Essex Heritage and Salem Maritime Team up to Help Lynn Students Connect to History

Lynn Classical students at Salem Maritime National Historic Site participating in the PEC program.

Lynn Classical students at Salem Maritime National Historic Site participating in the PEC program.

Three separate classes of English Language Learner students from Lynn Classical High School recently took part in a new educational program, “Salem and Global Trade,” led by education coordinators from Essex Heritage and Salem Maritime National Historic Site.  Utilizing primary source documents, maps, trade goods, and websites on international trade, the program is a direct result of this summer’s Park for Every Classroom (PEC) teacher professional development program, offered jointly by Salem Maritime’s Maryann Zujewski and Essex Heritage’s Beth Beringer.

The Park for Every Classroom model engaged a number of educators, including the students’ teacher, with the best practice methodology of Place-Based Service Learning and is designed to “create opportunities for students to think critically about the past, recognize history as an ongoing process of discovery, and ultimately better understand the relevance of history and the parks in their lives,” says Zujewski.

Twenty-five of these students followed up with a visit to Salem Maritime this week to not just learn about their local connection to global trade but to experience it in “place.”  Participating students have been in the United States for three years or less and hail from Africa, Central and South America, Southeast Asia, Nepal, and Iraq, and for many of them it was their first experience at a National Park.  “These students bring so much enthusiasm and cross-cultural knowledge to their learning,” says Beringer.  “It’s really fantastic to work with them.”

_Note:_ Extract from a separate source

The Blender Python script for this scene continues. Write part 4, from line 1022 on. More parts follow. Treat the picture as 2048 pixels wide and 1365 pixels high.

The educators helped students connect their own international backgrounds to the topic of global trade by having them explore trade goods from around the world and by tying the story of historic trade based in Salem to enduring economic forces that persist today.  Students braved freezing temperatures to experience sailor life aboard Salem Maritime’s replica tall ship, Friendship, during their visit and saw how the National Historic Site’s Custom House and Public Stores buildings can shed light on both historic and modern forces of globalization.  Moving forward, students will continue their experience by creating a place-based project based on their learning.